### [DATASET CONTENT]
* * * * *
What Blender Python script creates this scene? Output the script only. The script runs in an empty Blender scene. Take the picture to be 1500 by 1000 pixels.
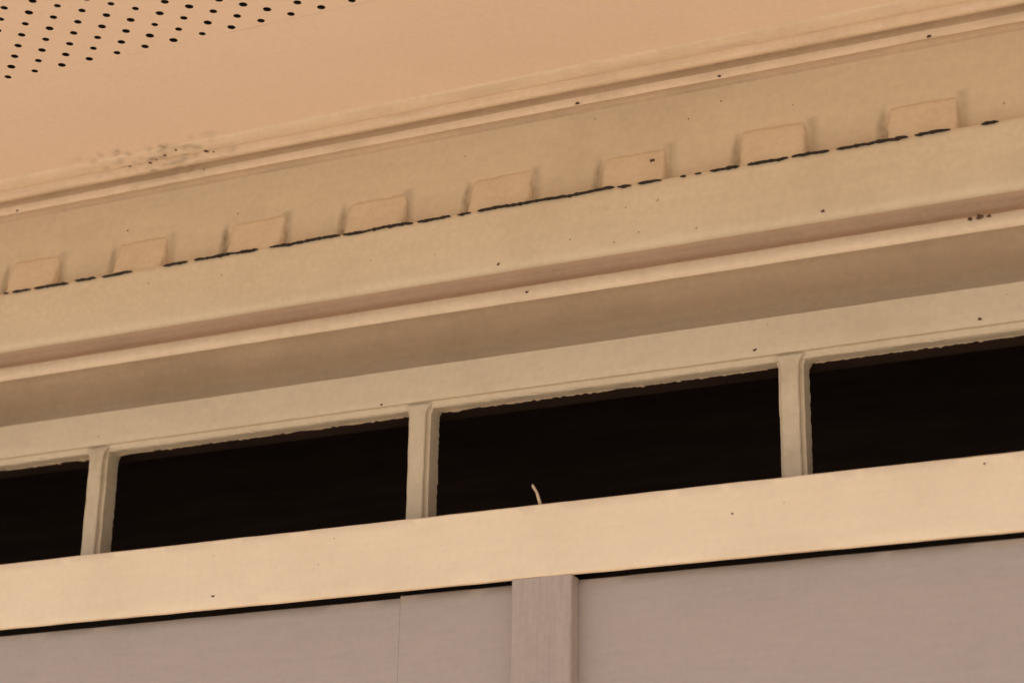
import bpy, bmesh, math, random
from mathutils import Matrix, Vector, noise
random.seed(7)
EYE=1.6
XA,XB=-4.2,2.6
scene=bpy.context.scene

# ---------------------------------------------------------------- materials
def nn(nt,t,**kw):
    n=nt.nodes.new(t)
    for k,v in kw.items(): setattr(n,k,v)
    return n
def paint(name,col,var=0.10,rough=0.6,grain=(3,40,40),bump=0.25,speck=0.0,dirt=(0.30,0.2,0.12),dirt_amt=0.25,dirt_scale=4.0,grain_bump=0.4,grime_shade=None,mott=.05):
    m=bpy.data.materials.new(name); m.use_nodes=True
    nt=m.node_tree; nt.nodes.clear(); L=nt.links.new
    out=nn(nt,'ShaderNodeOutputMaterial'); b=nn(nt,'ShaderNodeBsdfPrincipled')
    L(b.outputs[0],out.inputs[0]); b.inputs['Roughness'].default_value=rough
    b.inputs['Specular IOR Level'].default_value=0.25
    tc=nn(nt,'ShaderNodeTexCoord')
    n1=nn(nt,'ShaderNodeTexNoise'); n1.inputs['Scale'].default_value=dirt_scale; n1.inputs['Detail'].default_value=8; n1.inputs['Roughness'].default_value=0.7
    mp=nn(nt,'ShaderNodeMapping'); mp.inputs['Scale'].default_value=grain
    L(tc.outputs['Object'],mp.inputs[0]); L(tc.outputs['Object'],n1.inputs['Vector'])
    n2=nn(nt,'ShaderNodeTexNoise'); n2.inputs['Scale'].default_value=4; n2.inputs['Detail'].default_value=5; n2.inputs['Roughness'].default_value=0.65
    L(mp.outputs[0],n2.inputs['Vector'])
    n3=nn(nt,'ShaderNodeTexNoise'); n3.inputs['Scale'].default_value=110; n3.inputs['Detail'].default_value=3
    L(tc.outputs['Object'],n3.inputs['Vector'])
    hi=[min(1,c*(1+var)) for c in col]; lo=[c*(1-var) for c in col]
    r1=nn(nt,'ShaderNodeMix',data_type='RGBA'); r1.inputs[6].default_value=(*lo,1); r1.inputs[7].default_value=(*hi,1)
    mr=nn(nt,'ShaderNodeMapRange'); mr.inputs[1].default_value=0.3; mr.inputs[2].default_value=0.7
    L(n2.outputs[0],mr.inputs[0]); L(mr.outputs[0],r1.inputs[0])
    r2=nn(nt,'ShaderNodeMix',data_type='RGBA'); r2.inputs[7].default_value=(*dirt,1)
    md=nn(nt,'ShaderNodeMapRange'); md.inputs[1].default_value=0.48; md.inputs[2].default_value=0.78; md.inputs[3].default_value=0; md.inputs[4].default_value=dirt_amt
    L(n1.outputs[0],md.inputs[0]); L(md.outputs[0],r2.inputs[0]); L(r1.outputs[2],r2.inputs[6])
    last=r2.outputs[2]
    r4=nn(nt,'ShaderNodeMix',data_type='RGBA',blend_type='MULTIPLY'); r4.inputs[0].default_value=1
    m4=nn(nt,'ShaderNodeMapRange'); m4.inputs[1].default_value=.3; m4.inputs[2].default_value=.7; m4.inputs[3].default_value=1-mott; m4.inputs[4].default_value=1+mott*.5
    L(n3.outputs[0],m4.inputs[0]); L(last,r4.inputs[6]); L(m4.outputs[0],r4.inputs[7]); last=r4.outputs[2]
    if grime_shade:
        at=nn(nt,'ShaderNodeAttribute',attribute_name='grime_shade')
        mg=nn(nt,'ShaderNodeMath',operation='MULTIPLY'); 
        m5=nn(nt,'ShaderNodeMapRange'); m5.inputs[1].default_value=.3; m5.inputs[2].default_value=.65; m5.inputs[3].default_value=.5; m5.inputs[4].default_value=1
        L(n3.outputs[0],m5.inputs[0]); L(at.outputs['Fac'],mg.inputs[0]); L(m5.outputs[0],mg.inputs[1])
        r5=nn(nt,'ShaderNodeMix',data_type='RGBA'); r5.inputs[7].default_value=(*grime_shade,1)
        L(mg.outputs[0],r5.inputs[0]); L(last,r5.inputs[6]); last=r5.outputs[2]
    if speck>0:
        v=nn(nt,'ShaderNodeTexVoronoi'); v.inputs['Scale'].default_value=30
        L(tc.outputs['Object'],v.inputs['Vector'])
        ms=nn(nt,'ShaderNodeMapRange'); ms.inputs[1].default_value=0.045; ms.inputs[2].default_value=0.09; ms.inputs[3].default_value=1; ms.inputs[4].default_value=0
        L(v.outputs['Distance'],ms.inputs[0])
        sep=nn(nt,'ShaderNodeSeparateColor'); L(v.outputs['Color'],sep.inputs[0])
        gt=nn(nt,'ShaderNodeMath',operation='LESS_THAN'); gt.inputs[1].default_value=speck; L(sep.outputs[0],gt.inputs[0])
        mu=nn(nt,'ShaderNodeMath',operation='MULTIPLY'); L(ms.outputs[0],mu.inputs[0]); L(gt.outputs[0],mu.inputs[1])
        mu2=nn(nt,'ShaderNodeMath',operation='MULTIPLY'); L(mu.outputs[0],mu2.inputs[0]); mu2.inputs[1].default_value=0.5
        r3=nn(nt,'ShaderNodeMix',data_type='RGBA'); r3.inputs[7].default_value=(0.12,0.07,0.04,1)
        L(mu2.outputs[0],r3.inputs[0]); L(last,r3.inputs[6]); last=r3.outputs[2]
    L(last,b.inputs['Base Color'])
    a=nn(nt,'ShaderNodeMath',operation='MULTIPLY_ADD'); a.inputs[1].default_value=grain_bump
    L(n2.outputs[0],a.inputs[0]); 
    s3=nn(nt,'ShaderNodeMath',operation='MULTIPLY'); s3.inputs[1].default_value=0.35; L(n3.outputs[0],s3.inputs[0]); L(s3.outputs[0],a.inputs[2])
    bp=nn(nt,'ShaderNodeBump'); bp.inputs['Strength'].default_value=bump; bp.inputs['Distance'].default_value=0.004
    L(a.outputs[0],bp.inputs['Height']); L(bp.outputs[0],b.inputs['Normal'])
    return m
GRIME_SHADE=(0.24,0.17,0.10)  # brown for crown dirt and for the shade painted beside dentils
m_soffit=paint('soffit_paint',(0.86,0.63,0.445),var=0.02,rough=.85,grain=(1,1,1),bump=0.06,dirt=(.55,.39,.25),dirt_amt=0.25,dirt_scale=2.0,grain_bump=0.2,mott=.03,grime_shade=GRIME_SHADE)
m_corn=paint('cornice_paint',(0.71,0.55,0.37),var=0.03,rough=.85,grain=(2,14,14),bump=0.28,speck=0.03,dirt=(0.45,0.32,0.19),dirt_amt=0.38,grain_bump=.25,grime_shade=GRIME_SHADE)
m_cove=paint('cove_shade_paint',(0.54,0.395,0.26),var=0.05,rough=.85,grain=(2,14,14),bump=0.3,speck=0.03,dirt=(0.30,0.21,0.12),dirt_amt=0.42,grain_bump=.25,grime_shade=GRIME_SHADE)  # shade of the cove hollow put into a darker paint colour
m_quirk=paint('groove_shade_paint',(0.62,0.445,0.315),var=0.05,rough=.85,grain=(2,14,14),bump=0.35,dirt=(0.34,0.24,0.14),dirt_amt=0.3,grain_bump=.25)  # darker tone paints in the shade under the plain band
m_crown=paint('crown_bead_paint',(0.80,0.60,0.41),var=0.04,rough=.85,grain=(2,14,14),bump=0.4,speck=0.04,dirt=(0.48,0.33,0.2),dirt_amt=0.4,dirt_scale=7,grain_bump=.25,grime_shade=GRIME_SHADE)
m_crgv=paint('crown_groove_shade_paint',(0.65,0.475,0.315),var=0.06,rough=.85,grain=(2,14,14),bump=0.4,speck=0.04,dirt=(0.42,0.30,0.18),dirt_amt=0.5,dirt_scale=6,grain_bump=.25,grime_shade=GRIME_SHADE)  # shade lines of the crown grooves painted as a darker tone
m_dent=paint('dentil_paint',(0.755,0.58,0.39),var=0.03,rough=.85,grain=(3,14,14),bump=0.35,dirt=(0.48,0.33,0.2),dirt_amt=0.35,dirt_scale=9,grain_bump=.25)
m_frame=paint('frame_paint',(0.66,0.515,0.345),var=0.06,rough=.85,grain=(9,9,5),bump=0.45,speck=0.05,dirt=(0.33,0.24,0.14),dirt_amt=0.65,dirt_scale=10)
m_rail=paint('rail_paint',(0.94,0.72,0.49),var=0.025,rough=.8,grain=(2,20,20),bump=0.22,speck=0.02,dirt=(.6,.42,.26),dirt_amt=0.25,grain_bump=.3,mott=.03)
m_panel=paint('panel_paint',(0.495,0.385,0.318),var=0.03,rough=.85,grain=(4,40,34),bump=0.28,dirt=(.36,.27,.20),dirt_amt=0.25,mott=.03)
m_batten=paint('batten_paint',(0.485,0.372,0.303),var=0.06,rough=.85,grain=(50,50,2.5),bump=0.4,dirt_amt=0.14)
m_dark=paint('dark_interior',(0.055,0.030,0.020),var=0.3,grain=(1,1,8),bump=0.1,dirt=(0.03,0.018,0.012))
m_gap=paint('open_joint_shade',(0.03,0.018,0.012),var=0.3,dirt=(0.03,0.02,0.012))  # darkness of gaps and holes put into the surface colour
m_nail=paint('rust_spot',(0.12,0.06,0.035),var=0.4,dirt=(0.03,0.02,0.012))
m_twig=paint('splinter_wood',(0.62,0.45,0.28),var=0.2)
m_roof=paint('roof_shingle',(0.08,0.07,0.06),var=0.3)
m_ground=paint('concrete_ground',(0.60,0.53,0.435),var=0.10,rough=0.9,grain=(1,1,1),bump=0.3,dirt=(0.42,0.37,0.3),dirt_scale=0.6)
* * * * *
### [PROBLEM REQUIREMENTS]
Would you reproduce the lines above, from the very first through the line containing "scene=bpy.context.scene", exactly and without the pictures?

### [TASK RESULT]
What Blender Python script creates this scene? Output the script only. The script runs in an empty Blender scene. Take the picture to be 1500 by 1000 pixels.
import bpy, bmesh, math, random
from mathutils import Matrix, Vector, noise
random.seed(7)
EYE=1.6
XA,XB=-4.2,2.6
scene=bpy.context.scene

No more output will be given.